Every time I ran into my upstairs neighbor, she asked me when Mr. O was going to propose. I ran into her a lot.

And every time I saw my cousins they would say, "What is he waiting for? You don't deserve to wait around forever!" One cousin even had a guy she wanted me to meet. Seriously?!

Chip, chip, chip....all this stuff, after all this time, was starting to wear me down. I started to feel like Beth, Jen Aniston's character in "He's Just Not That Into You." 

"So if I hear a story about a girl who's been with a guy for 3 years and he finally married her, that's the exception...But for guys like Neil, who are with girls like me...for 7 years and aren't married...they're never getting married."


And that's when the wedding interrogations started to really bug me. I felt like people didn't consider us a legitimate couple because we weren't married. And the fact that we'd been together for so long and weren't married - well, there had to be something wrong with us, right? I was frustrated that our relationship was being judged and compared...and I wanted to hide and everyone to leave us alone.

On the outside though, I kept myself together. I could never let Mr. Ostrich know about these ridiculous thoughts - it would make him feel bad because I knew that we were saving for our own day...but when was that going to be? "Probably another year," I concluded, after doing some quick math in my head. "One more year."

A few months later, my best friend, B, got married and it was beautiful, perfect and I was so thrilled for her. 

The next day I turned 30.

The day after that, Mr. Ostrich proposed.

EPILOGUE:

After we got engaged, I asked Mr. O about why he picked the day after my birthday. 

"I had a deadline for myself. In your 20's, you and I did everything we wanted to do, independently, with our friends and together as a couple. For your 30's, it'll be a new chapter, for us...and I wanted you to start your 30's with that promise and a ring."

Looking back on our crazy 10 years together, I'm really really happy that we waited until now to tie this knot. Here's why:

GROW, GROW, GROW:

These years have allowed me to grow independently - in my career, relationships with friends and family and emotionally. When I was 21 {when I first met Mr. O}, I was like Julia Roberts in Runaway Bride - I didn't know what kind of eggs I liked...I was a chameleon, falling in love with new things and trying new personas on for size. Now, I know not only what I like {eggs, poached} but what I want my life to look like...now I just need the directions :)


GIRLS JUST WANNA HAVE FUN:

Don't get me wrong - Mr. Ostrich and I love hanging out with each other. But our friends and family are also super important to us and we wanted  to have a few adventures with them, independent from each other. So every week, we have our "girls" or "guys" night....and that's when I get to dance it out! And every couple months, there were the crazy vacations. Now, our friendships are stronger than ever and we have some hilarious memories to look back on.

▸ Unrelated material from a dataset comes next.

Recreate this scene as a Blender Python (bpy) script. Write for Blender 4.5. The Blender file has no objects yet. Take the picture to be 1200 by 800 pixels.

 {painting the town in nyc}

LEAN ON ME: 

Over the course of 10 years, drama and hardship will find a way to rear their ugly heads. Financial hardships, family deaths, career slumps, family illness - the hurdles came fast and furious...and they were brutal. But we leaned hard and held on tight. And knowing that we made it through these times gives me the confidence that we can get through anything together.


{the Ostriches @ Outside Lands Music Festival, 2010}

Now it's your turn, Bees - How long have you been with your fiance? And for those who experienced wedding pressure from friends and family {or nosy neighbors}, how did you deal?